Hebrews 11 moves in a purposeful sequence. Abel bore witness to faith through his obedient death. Enoch bore witness through his faithful walk and was taken into life. And now Noah enters the scene, bearing witness through enduring action. His story is one of the most well-known in all of Scripture, yet it carries truths often overlooked: faith listens, obeys, warns, and inherits. And perhaps most provocatively: it persists.
Noah is introduced as a man who was warned by God about “things not yet seen.” Rain had never fallen. Flood had never come. Judgement on a global scale had never occurred. But Noah believed God’s word over the evidence of his eyes or the culture of his time. While the rest of the world continued in comfort and corruption, Noah responded with reverent fear and long-term obedience.
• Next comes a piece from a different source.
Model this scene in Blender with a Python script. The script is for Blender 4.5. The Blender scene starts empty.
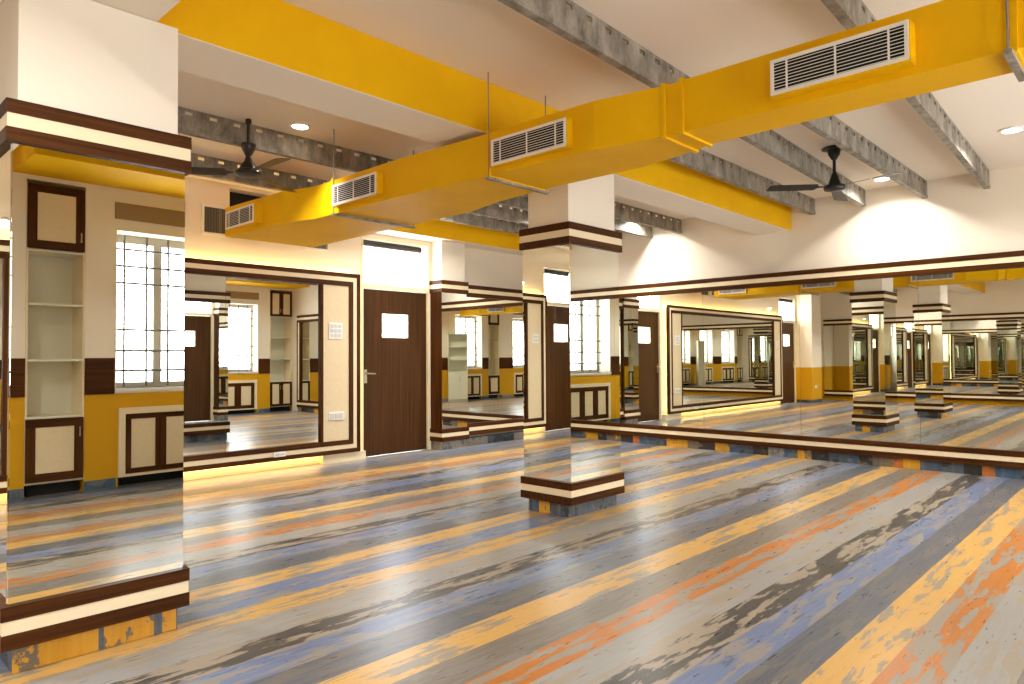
import bpy, bmesh, math, random
from mathutils import Vector, Matrix
random.seed(7)
sc = bpy.context.scene
COL = sc.collection
# ------------------------------------------------------------------ camera, world, exposure
F, YAW, PITCH, ROLL = 698.0, 0.812, 0.0232, 0.006
def cam_setup():
    cd = bpy.data.cameras.new('camera'); co = bpy.data.objects.new('camera', cd); COL.objects.link(co)
    cd.sensor_fit = 'HORIZONTAL'; cd.sensor_width = 36.0; cd.lens = F * 36.0 / 1024.0
    cd.clip_start = 0.02; cd.clip_end = 200
    fwd = Vector((math.sin(YAW) * math.cos(PITCH), math.cos(YAW) * math.cos(PITCH), math.sin(PITCH)))
    r = Vector((math.cos(YAW), -math.sin(YAW), 0)); d = fwd.cross(r)
    r2 = r * math.cos(ROLL) + d * math.sin(ROLL); d2 = -r * math.sin(ROLL) + d * math.cos(ROLL)
    m = Matrix((r2, -d2, -fwd)).transposed().to_4x4(); m.translation = Vector((0, 0, 1.22))
    co.matrix_world = m; sc.camera = co
cam_setup()
DAY = 6.5                      # daylight outside the windows
wd = bpy.data.worlds.new('world'); sc.world = wd; wd.use_nodes = True
bg = wd.node_tree.nodes['Background']; bg.inputs[0].default_value = (0.97, 0.985, 1.0, 1); bg.inputs[1].default_value = DAY
sc.view_settings.view_transform = 'Standard'; sc.view_settings.look = 'None'
sc.view_settings.gamma = 1.0; sc.view_settings.use_curve_mapping = False
sc.view_settings.exposure = 1.2
cy = sc.cycles
cy.use_denoising = True
cy.max_bounces = 20; cy.diffuse_bounces = 5; cy.glossy_bounces = 14; cy.transmission_bounces = 8; cy.transparent_max_bounces = 24
cy.sample_clamp_indirect = 6.0; cy.caustics_reflective = True; cy.blur_glossy = 0.5
DOWN_W, WASH_W = 22.0, 9.0
DOWN_COL = (1.0, 0.97, 0.91)
LED_COL, LED_E = (1.0, 0.62, 0.18), 17.0

# ------------------------------------------------------------------ materials
def srgb(r, g, b):
    f = lambda c: (c / 12.92 if c <= 0.04045 else ((c + 0.055) / 1.055) ** 2.4)
    return (f(r / 255), f(g / 255), f(b / 255), 1)
def mat(name, col, rough=0.5, metal=0.0, spec=0.5, emit=None):
    m = bpy.data.materials.new(name); m.use_nodes = True
    b = m.node_tree.nodes['Principled BSDF']
    b.inputs['Base Color'].default_value = col; b.inputs['Roughness'].default_value = rough
    b.inputs['Metallic'].default_value = metal; b.inputs['Specular IOR Level'].default_value = spec
    if emit:
        b.inputs['Emission Color'].default_value = emit[0]; b.inputs['Emission Strength'].default_value = emit[1]
    return m
def noise_mix(m, c1, c2, scale, lo=0.35, hi=0.65, detail=4, rough=0.6, dist=0.0):
    """base colour wanders between c1 and c2 with a stretched noise in object space"""
    nt = m.node_tree; n = nt.nodes; l = nt.links; b = n['Principled BSDF']
    tc = n.new('ShaderNodeTexCoord'); mp = n.new('ShaderNodeMapping'); mp.inputs['Scale'].default_value = scale
    nz = n.new('ShaderNodeTexNoise'); nz.inputs['Scale'].default_value = 1.0; nz.inputs['Detail'].default_value = detail
    nz.inputs['Roughness'].default_value = rough; nz.inputs['Distortion'].default_value = dist
    rp = n.new('ShaderNodeValToRGB'); rp.color_ramp.elements[0].position = lo; rp.color_ramp.elements[0].color = c1
    rp.color_ramp.elements[1].position = hi; rp.color_ramp.elements[1].color = c2
    l.new(tc.outputs['Object'], mp.inputs[0]); l.new(mp.outputs[0], nz.inputs[0]); l.new(nz.outputs['Fac'], rp.inputs[0])
    l.new(rp.outputs[0], b.inputs['Base Color'])
    return m
cream = mat('cream_paint', srgb(239, 228, 208), 0.6, spec=0.3)
white_paint = mat('warm_white_paint', srgb(242, 233, 216), 0.65, spec=0.3)
ceil_m = mat('ceiling_paint', srgb(241, 231, 216), 0.8, spec=0.2)
yellow = noise_mix(mat('yellow_paint', srgb(226, 165, 4), 0.55, spec=0.15), srgb(232, 178, 1), srgb(241, 188, 5), (1.5, 1.5, 1.5))
yellow_wall = mat('yellow_dado_paint', srgb(212, 158, 6), 0.55, spec=0.3)
dark_c, light_c = srgb(54, 27, 6), srgb(86, 48, 15)
wood_x = noise_mix(mat('walnut_laminate_x', dark_c, 0.45, spec=0.12), dark_c, light_c, (1.2, 40, 40))
wood_y = noise_mix(mat('walnut_laminate_y', dark_c, 0.45, spec=0.12), dark_c, light_c, (40, 1.2, 40))
wood_z = noise_mix(mat('walnut_laminate_z', dark_c, 0.45, spec=0.12), dark_c, light_c, (40, 40, 1.2))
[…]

For a hundred years he built the ark, trusting a future that no one else could see.
Jesus tells us that the final days before the judgment on Israel would be “as it was in the days of Noah” (Matt. 24:37; Luke 17:26). People ate, drank, married, then judgment fell swiftly. But here’s the shocking twist: in both the flood and Jesus’ warning, the ones who were taken were not the righteous. They were the ones who perished in judgment. The ones who were left behind (Noah and his family) were those who remained to inherit a cleansed world.
This directly challenges the modern “rapture” narrative which suggests that the righteous will be whisked away and the wicked will remain. But in Noah’s case, being “left behind” was the reward of faith. The judgment took away the corrupt. The faithful stayed. As Jesus said, “Blessed are the meek, for they shall inherit the earth” (Matt. 5:5). Or as Psalm 37 repeats: “The righteous shall inherit the land and dwell upon it forever” (v. 29). Paul echoes it, saying Abraham would be “heir of the world” through the righteousness of faith (Rom. 4:13).
In other words, the biblical pattern is not one of escapism but endurance. God does not remove the faithful from the world, but preserves them through judgment to inherit what He renews. Hebrews tells us Noah “condemned the world” through his obedience. His life and labor stood as a rebuke to a world in rebellion. He was not just a builder, he was a preacher, a “herald of righteousness” (2 Pet. 2:5). His faith wasn’t silent. It bore witness. And that witness wasn’t popular.
Faith always demands action, especially when the world thinks you’re crazy. Noah’s entire life was an act of obedient protest. And because of it, he was counted righteous. He was not taken away. He was left behind, to receive what God had promised. This is the pattern for us. As Christians, we are not called to hide or hope for escape. We are called to act. To listen when God warns. To obey when the world mocks. To build even when no one sees the storm. And through that, we become heirs, not of some distant dream, but of the Kingdom of God coming to earth.
Jesus warned, “Heaven and earth will pass away, but my words will not pass away” (Matt. 24:35). The question is whether we will respond to those words with the same reverent fear and enduring faith that Noah did. Because the Christian life is not a life of panic or passivity, it is a life of faithful participation in God’s redemptive plan.
So let us not shrink back. Let us build. Let us preach. Let us believe. For though judgment comes to the world, those who live by faith will remain, and inherit the world made new.
Noah our third witness of faith, still speaks through his actions. May we have ears to hear.